Sunday, July 17, 2016

#Reasonator - the perspecive on #Wikidata people do no get

#Wikidata is where Wikimedia data lives. It started with a big service to Wikipedia; It centralised its interwiki data and this was a huge step forward in its quality. There is still a lot of work done on improving it even further because many of the problems left need a different perspective.

The next official challenge is to provide data to infoboxes. This problem is utterly different from the challenge replacing interwikilinks. It is impossible to import all the data from infoboxes all at once and start improving. The quality of the data in infoboxes is worse but that is not the problem.

So people have imported oodles of data and the quality is as expected; poor but improving. One problem is that all the work is happening at Wikidata and it does not transfer to Wikipedia. There is not even an official way to have a good look at the data available at Wikidata. The unofficial tool is Reasonator, it is currently broken and it is why I am reflecting.

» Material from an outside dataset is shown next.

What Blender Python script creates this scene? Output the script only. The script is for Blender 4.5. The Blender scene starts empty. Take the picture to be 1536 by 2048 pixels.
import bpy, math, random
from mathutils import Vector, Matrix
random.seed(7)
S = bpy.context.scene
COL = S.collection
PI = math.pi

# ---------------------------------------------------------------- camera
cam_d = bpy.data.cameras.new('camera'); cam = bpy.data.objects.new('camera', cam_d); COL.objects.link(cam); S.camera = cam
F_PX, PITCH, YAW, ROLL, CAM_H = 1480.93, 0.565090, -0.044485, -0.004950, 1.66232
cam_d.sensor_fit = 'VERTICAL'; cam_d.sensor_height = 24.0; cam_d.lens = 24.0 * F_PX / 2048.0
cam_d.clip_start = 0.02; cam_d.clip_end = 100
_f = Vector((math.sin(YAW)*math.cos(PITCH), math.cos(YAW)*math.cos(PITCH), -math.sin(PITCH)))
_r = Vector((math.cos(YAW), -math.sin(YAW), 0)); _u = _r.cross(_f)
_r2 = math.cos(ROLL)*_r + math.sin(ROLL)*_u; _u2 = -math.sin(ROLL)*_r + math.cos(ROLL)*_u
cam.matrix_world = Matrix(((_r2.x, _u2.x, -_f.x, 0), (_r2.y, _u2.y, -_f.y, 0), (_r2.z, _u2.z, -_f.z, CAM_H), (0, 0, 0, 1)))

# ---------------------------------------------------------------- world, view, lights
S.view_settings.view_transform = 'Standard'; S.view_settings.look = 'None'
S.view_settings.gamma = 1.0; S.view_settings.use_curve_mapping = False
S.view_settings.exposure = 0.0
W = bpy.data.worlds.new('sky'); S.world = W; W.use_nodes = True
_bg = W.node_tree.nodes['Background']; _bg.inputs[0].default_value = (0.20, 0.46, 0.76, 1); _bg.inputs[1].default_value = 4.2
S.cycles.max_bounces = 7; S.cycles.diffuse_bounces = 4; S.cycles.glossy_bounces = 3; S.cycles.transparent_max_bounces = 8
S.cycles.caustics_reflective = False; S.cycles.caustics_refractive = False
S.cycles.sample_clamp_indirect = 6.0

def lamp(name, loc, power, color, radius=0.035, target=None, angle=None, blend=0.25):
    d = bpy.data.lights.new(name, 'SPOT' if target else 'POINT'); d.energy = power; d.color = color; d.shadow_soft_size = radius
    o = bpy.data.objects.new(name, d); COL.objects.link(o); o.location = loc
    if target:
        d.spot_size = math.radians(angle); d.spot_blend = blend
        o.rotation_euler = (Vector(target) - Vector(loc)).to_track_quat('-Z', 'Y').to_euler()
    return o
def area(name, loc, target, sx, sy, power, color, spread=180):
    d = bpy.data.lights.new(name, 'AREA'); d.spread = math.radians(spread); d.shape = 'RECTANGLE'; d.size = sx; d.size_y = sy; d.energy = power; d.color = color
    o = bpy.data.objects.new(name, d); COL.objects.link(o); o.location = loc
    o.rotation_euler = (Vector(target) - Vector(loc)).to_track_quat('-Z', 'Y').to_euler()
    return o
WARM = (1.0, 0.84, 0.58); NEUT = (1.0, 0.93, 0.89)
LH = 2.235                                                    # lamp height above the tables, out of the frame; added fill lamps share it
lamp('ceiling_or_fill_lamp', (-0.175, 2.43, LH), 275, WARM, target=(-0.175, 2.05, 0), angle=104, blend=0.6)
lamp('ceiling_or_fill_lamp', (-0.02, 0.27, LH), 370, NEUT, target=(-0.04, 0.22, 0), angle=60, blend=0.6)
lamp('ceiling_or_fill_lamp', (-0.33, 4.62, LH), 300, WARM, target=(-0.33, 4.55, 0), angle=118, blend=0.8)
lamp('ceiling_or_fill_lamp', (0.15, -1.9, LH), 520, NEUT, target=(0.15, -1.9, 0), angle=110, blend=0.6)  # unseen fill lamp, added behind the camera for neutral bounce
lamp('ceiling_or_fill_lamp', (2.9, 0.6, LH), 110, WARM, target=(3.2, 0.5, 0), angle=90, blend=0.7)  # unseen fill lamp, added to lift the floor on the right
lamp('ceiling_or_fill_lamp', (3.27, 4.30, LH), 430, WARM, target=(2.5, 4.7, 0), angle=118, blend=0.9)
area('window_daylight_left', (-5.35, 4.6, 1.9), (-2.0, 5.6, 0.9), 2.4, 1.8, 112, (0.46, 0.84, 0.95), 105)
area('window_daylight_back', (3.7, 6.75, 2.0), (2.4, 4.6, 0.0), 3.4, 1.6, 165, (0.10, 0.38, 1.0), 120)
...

Reasonator provides an intelligible perspective on the data of an item. It makes many problems "obvious". It shows imported statements and it shows all the references to the item that is shown. It allows you to see all (with a maximum of 500) statements that share common properties.

With a functional Reasonator, many people work on data from Wikipedia with a Wikidata perspective. When Wikidata is to fulfil its promise of improving the quality of data of Wikipedia considerably, the first thing to do is change objectives and perspective. The perspective could be Wikipedia based and the objective is not replacing data in infoboxes but quality. The good thing is that it is actually possible to achieve this.

A few observations; all wikilinks are in effect links between Wikidata items. Many of the links indicate that an article "needs" to be in a category and consequently this can be automated.

Why do this? When people look at all the wikilinks with a Wikidata perspective, it will make a lot of faulty links obvious. A painter of the 16th century did not receive a 20th century award for instance. Quality will improve.  As more statements and possibly items are created, it will affect every article about the same and related topics.

It needs only one thing, a Reasonator like view of the data from a Wikipedia point of view.